→ **Dataset entries**
──────────────────────────────
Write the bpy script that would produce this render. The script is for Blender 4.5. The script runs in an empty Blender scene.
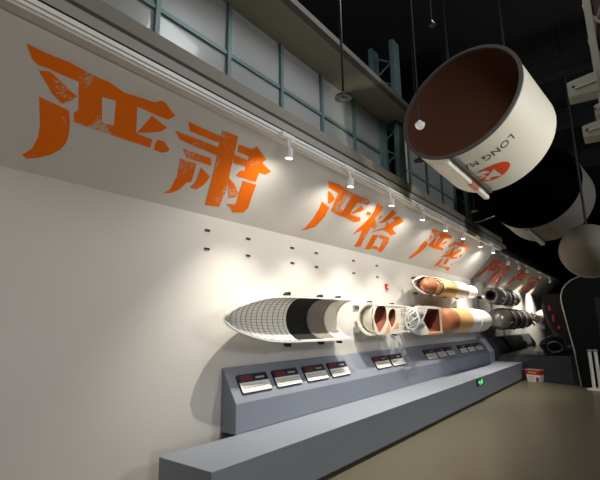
import bpy, bmesh, math, random
from mathutils import Vector, Matrix, Euler
random.seed(7)
C = bpy.context.scene.collection
SC = bpy.context.scene
PI = math.pi
R = math.radians

# ---------------------------------------------------------------- camera
cam_data = bpy.data.cameras.new('camera')
cam_data.sensor_width = 36.0
cam_data.lens = 430.0 / 600.0 * 36.0
cam_data.clip_start = 0.05
cam_data.clip_end = 200
cam = bpy.data.objects.new('camera', cam_data)
C.objects.link(cam)
RT = ((0.61365418, 0.14529165, 0.77609206), (-0.78945849, 0.12978247, 0.5999265), (-0.01355883, -0.98083987, 0.19434329))
m = Matrix(((RT[0][0], -RT[0][1], -RT[0][2], 0.0), (RT[1][0], -RT[1][1], -RT[1][2], 0.0), (RT[2][0], -RT[2][1], -RT[2][2], 1.5), (0, 0, 0, 1)))
cam.matrix_world = m
SC.camera = cam

# ---------------------------------------------------------------- world, view, room light
SC.view_settings.view_transform = 'Standard'
SC.view_settings.look = 'None'
SC.view_settings.exposure = 0.0
SC.view_settings.gamma = 1.0
SC.view_settings.use_curve_mapping = False
w = bpy.data.worlds.new('world'); SC.world = w; w.use_nodes = True
w.node_tree.nodes['Background'].inputs[0].default_value = (0.6, 0.7, 0.8, 1)
w.node_tree.nodes['Background'].inputs[1].default_value = 0.02


def add_light(name, kind, loc, target, power, color=(1, 1, 1), size=0.1, spot=90, blend=0.6, parent=None):
    d = bpy.data.lights.new(name, kind)
    d.energy = power; d.color = color
    if kind == 'AREA':
        d.size = size
    else:
        d.shadow_soft_size = size
    if kind == 'SPOT':
        d.spot_size = R(spot); d.spot_blend = blend
    o = bpy.data.objects.new(name, d); C.objects.link(o)
    o.location = loc
    v = Vector(target) - Vector(loc)
    o.rotation_euler = v.to_track_quat('-Z', 'Y').to_euler()
    return o


WARM = (1.0, 0.93, 0.82)
add_light('hall_ceiling_fill', 'AREA', (-0.5, -1.0, 6.0), (3.5, 2.5, 1.0), 45, (1.0, 0.95, 0.9), 2.5)  # unseen area fill added overhead to lift the whole hall
add_light('hall_side_fill', 'SPOT', (0.2, -4.5, 1.0), (0.6, 3.5, 3.3), 430, (1.0, 0.94, 0.88), 0.8, 80, 1.0)  # low fill added out of view to brighten the left wall and panel
add_light('hall_floor_fill', 'AREA', (7.5, -4.5, 4.2), (8.0, 2.0, 0.2), 150, (0.97, 0.97, 1.0), 1.5)  # out-of-view fill put in for the floor and plinth front
add_light('rocket_uplight', 'SPOT', (6.3, -4.6, 2.5), (5.95, 1.35, 4.15), 850, (1.0, 0.95, 0.80), 0.12, 20, 0.3)
add_light('window_fill', 'AREA', (3.5, 0.6, 5.6), (4.0, 2.95, 4.2), 40, (0.92, 0.97, 1.0), 1.0)  # unseen fill added to lift the upper window area
add_light('stage_uplight', 'SPOT', (6.5, -1.8, 1.5), (9.8, 1.0, 3.2), 22, (1.0, 0.92, 0.78), 0.15, 50, 0.8)

# ---------------------------------------------------------------- materials
MATS = {}


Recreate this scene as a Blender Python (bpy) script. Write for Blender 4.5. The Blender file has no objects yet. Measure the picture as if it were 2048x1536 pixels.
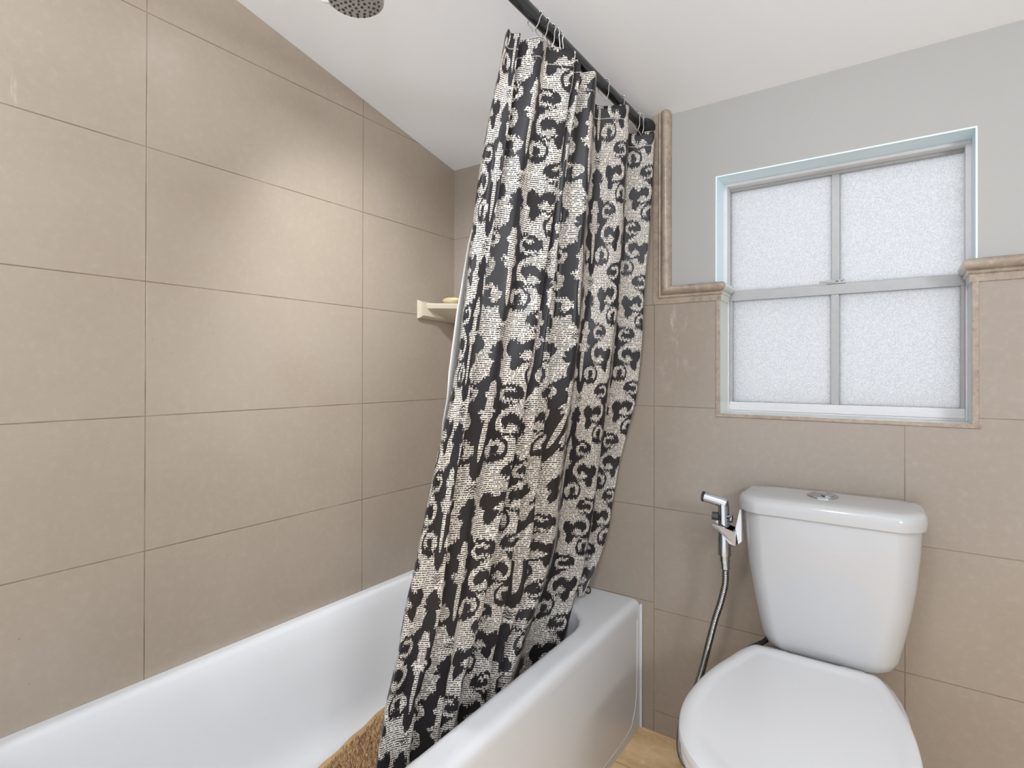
import bpy, bmesh, math, random
from mathutils import Vector, Matrix
from mathutils.geometry import interpolate_bezier
random.seed(7)
PI = math.pi
SC = bpy.context.scene
COL = SC.collection

# ------------------------------------------------------------------ helpers
def link(o, parent=None):
    COL.objects.link(o)
    if parent is not None:
        o.parent = parent
    return o

def obj(name, bm, mat, parent=None, smooth=True, angle=40):
    me = bpy.data.meshes.new(name)
    bmesh.ops.recalc_face_normals(bm, faces=bm.faces[:])
    bm.to_mesh(me); bm.free()
    mats = mat if isinstance(mat, (list, tuple)) else [mat]
    for m in mats: me.materials.append(m)
    if smooth:
        for p in me.polygons: p.use_smooth = True
        try: me.set_sharp_from_angle(angle=math.radians(angle))
        except Exception: pass
    return link(bpy.data.objects.new(name, me), parent)

def tag(o, label, cat, group=None, kind=None):
    o['label'] = label; o['category'] = cat
    if group: o['group'] = group
    if kind: o['kind'] = kind
    return o

def thing(name, label, cat, loc=(0, 0, 0), group=None, kind=None):
    o = bpy.data.objects.new(name, None); o.empty_display_size = .05
    link(o); o.location = loc
    return tag(o, label, cat, group, kind)

def child(name, bm, mat, par, smooth=True, angle=40, label=None):
    """mesh given in world coordinates, parented to an Empty that stands at par.location"""
    off = par.location.copy()
    p = par.parent
    while p is not None:
        off += p.location; p = p.parent
    bmesh.ops.translate(bm, verts=bm.verts[:], vec=-off)
    o = obj(name, bm, mat, par, smooth, angle)
    if label: o['label'] = label
    return o

def box(bm, x0, x1, y0, y1, z0, z1, mi=0, bev=0.0, seg=2):
    vs = [bm.verts.new(p) for p in ((x0,y0,z0),(x1,y0,z0),(x1,y1,z0),(x0,y1,z0),(x0,y0,z1),(x1,y0,z1),(x1,y1,z1),(x0,y1,z1))]
    fs = [bm.faces.new([vs[i] for i in q]) for q in ((0,3,2,1),(4,5,6,7),(0,1,5,4),(1,2,6,5),(2,3,7,6),(3,0,4,7))]
    for f in fs: f.material_index = mi
    if bev:
        es = list({e for f in fs for e in f.edges})
        bmesh.ops.bevel(bm, geom=es, offset=bev, segments=seg, affect='EDGES', profile=.5)
    return fs

def loft(bm, loops, cap0=True, cap1=True, closed=True, mi=0):
    rings = [[bm.verts.new(p) for p in L] for L in loops]
    n = len(rings[0])
    for a, b in zip(rings[:-1], rings[1:]):
        for i in range(n if closed else n - 1):
            f = bm.faces.new((a[i], a[(i+1) % n], b[(i+1) % n], b[i])); f.material_index = mi
    if cap0: bm.faces.new(rings[0][::-1]).material_index = mi
    if cap1: bm.faces.new(rings[-1]).material_index = mi
    return rings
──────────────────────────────
→ **Prompt**
Copy the records above exactly. The pictures are not part of the copy.

→ **Solution to the exercise**
Write the bpy script that would produce this render. The script is for Blender 4.5. The script runs in an empty Blender scene.
import bpy, bmesh, math, random
from mathutils import Vector, Matrix, Euler
random.seed(7)
C = bpy.context.scene.collection
SC = bpy.context.scene
PI = math.pi
R = math.radians

# ---------------------------------------------------------------- camera
cam_data = bpy.data.cameras.new('camera')
cam_data.sensor_width = 36.0
cam_data.lens = 430.0 / 600.0 * 36.0
cam_data.clip_start = 0.05
cam_data.clip_end = 200
cam = bpy.data.objects.new('camera', cam_data)
C.objects.link(cam)
RT = ((0.61365418, 0.14529165, 0.77609206), (-0.78945849, 0.12978247, 0.5999265), (-0.01355883, -0.98083987, 0.19434329))
m = Matrix(((RT[0][0], -RT[0][1], -RT[0][2], 0.0), (RT[1][0], -RT[1][1], -RT[1][2], 0.0), (RT[2][0], -RT[2][1], -RT[2][2], 1.5), (0, 0, 0, 1)))
cam.matrix_world = m
SC.camera = cam

# ---------------------------------------------------------------- world, view, room light
SC.view_settings.view_transform = 'Standard'
SC.view_settings.look = 'None'
SC.view_settings.exposure = 0.0
SC.view_settings.gamma = 1.0
SC.view_settings.use_curve_mapping = False
w = bpy.data.worlds.new('world'); SC.world = w; w.use_nodes = True
w.node_tree.nodes['Background'].inputs[0].default_value = (0.6, 0.7, 0.8, 1)
w.node_tree.nodes['Background'].inputs[1].default_value = 0.02


def add_light(name, kind, loc, target, power, color=(1, 1, 1), size=0.1, spot=90, blend=0.6, parent=None):
    d = bpy.data.lights.new(name, kind)
    d.energy = power; d.color = color
    if kind == 'AREA':
        d.size = size
    else:
        d.shadow_soft_size = size
    if kind == 'SPOT':
        d.spot_size = R(spot); d.spot_blend = blend
    o = bpy.data.objects.new(name, d); C.objects.link(o)
    o.location = loc
    v = Vector(target) - Vector(loc)
    o.rotation_euler = v.to_track_quat('-Z', 'Y').to_euler()
    return o


WARM = (1.0, 0.93, 0.82)
add_light('hall_ceiling_fill', 'AREA', (-0.5, -1.0, 6.0), (3.5, 2.5, 1.0), 45, (1.0, 0.95, 0.9), 2.5)  # unseen area fill added overhead to lift the whole hall
add_light('hall_side_fill', 'SPOT', (0.2, -4.5, 1.0), (0.6, 3.5, 3.3), 430, (1.0, 0.94, 0.88), 0.8, 80, 1.0)  # low fill added out of view to brighten the left wall and panel
add_light('hall_floor_fill', 'AREA', (7.5, -4.5, 4.2), (8.0, 2.0, 0.2), 150, (0.97, 0.97, 1.0), 1.5)  # out-of-view fill put in for the floor and plinth front
add_light('rocket_uplight', 'SPOT', (6.3, -4.6, 2.5), (5.95, 1.35, 4.15), 850, (1.0, 0.95, 0.80), 0.12, 20, 0.3)
add_light('window_fill', 'AREA', (3.5, 0.6, 5.6), (4.0, 2.95, 4.2), 40, (0.92, 0.97, 1.0), 1.0)  # unseen fill added to lift the upper window area
add_light('stage_uplight', 'SPOT', (6.5, -1.8, 1.5), (9.8, 1.0, 3.2), 22, (1.0, 0.92, 0.78), 0.15, 50, 0.8)

# ---------------------------------------------------------------- materials
MATS = {}


Recreate this scene as a Blender Python (bpy) script. Write for Blender 4.5. The Blender file has no objects yet. Measure the picture as if it were 2048x1536 pixels.
import bpy, bmesh, math, random
from mathutils import Vector, Matrix
from mathutils.geometry import interpolate_bezier
random.seed(7)
PI = math.pi
SC = bpy.context.scene
COL = SC.collection

# ------------------------------------------------------------------ helpers
def link(o, parent=None):
    COL.objects.link(o)
    if parent is not None:
        o.parent = parent
    return o

def obj(name, bm, mat, parent=None, smooth=True, angle=40):
    me = bpy.data.meshes.new(name)
    bmesh.ops.recalc_face_normals(bm, faces=bm.faces[:])
    bm.to_mesh(me); bm.free()
    mats = mat if isinstance(mat, (list, tuple)) else [mat]
    for m in mats: me.materials.append(m)
    if smooth:
        for p in me.polygons: p.use_smooth = True
        try: me.set_sharp_from_angle(angle=math.radians(angle))
        except Exception: pass
    return link(bpy.data.objects.new(name, me), parent)

def tag(o, label, cat, group=None, kind=None):
    o['label'] = label; o['category'] = cat
    if group: o['group'] = group
    if kind: o['kind'] = kind
    return o

def thing(name, label, cat, loc=(0, 0, 0), group=None, kind=None):
    o = bpy.data.objects.new(name, None); o.empty_display_size = .05
    link(o); o.location = loc
    return tag(o, label, cat, group, kind)

def child(name, bm, mat, par, smooth=True, angle=40, label=None):
    """mesh given in world coordinates, parented to an Empty that stands at par.location"""
    off = par.location.copy()
    p = par.parent
    while p is not None:
        off += p.location; p = p.parent
    bmesh.ops.translate(bm, verts=bm.verts[:], vec=-off)
    o = obj(name, bm, mat, par, smooth, angle)
    if label: o['label'] = label
    return o

def box(bm, x0, x1, y0, y1, z0, z1, mi=0, bev=0.0, seg=2):
    vs = [bm.verts.new(p) for p in ((x0,y0,z0),(x1,y0,z0),(x1,y1,z0),(x0,y1,z0),(x0,y0,z1),(x1,y0,z1),(x1,y1,z1),(x0,y1,z1))]
    fs = [bm.faces.new([vs[i] for i in q]) for q in ((0,3,2,1),(4,5,6,7),(0,1,5,4),(1,2,6,5),(2,3,7,6),(3,0,4,7))]
    for f in fs: f.material_index = mi
    if bev:
        es = list({e for f in fs for e in f.edges})
        bmesh.ops.bevel(bm, geom=es, offset=bev, segments=seg, affect='EDGES', profile=.5)
    return fs

def loft(bm, loops, cap0=True, cap1=True, closed=True, mi=0):
    rings = [[bm.verts.new(p) for p in L] for L in loops]
    n = len(rings[0])
    for a, b in zip(rings[:-1], rings[1:]):
        for i in range(n if closed else n - 1):
            f = bm.faces.new((a[i], a[(i+1) % n], b[(i+1) % n], b[i])); f.material_index = mi
    if cap0: bm.faces.new(rings[0][::-1]).material_index = mi
    if cap1: bm.faces.new(rings[-1]).material_index = mi
    return rings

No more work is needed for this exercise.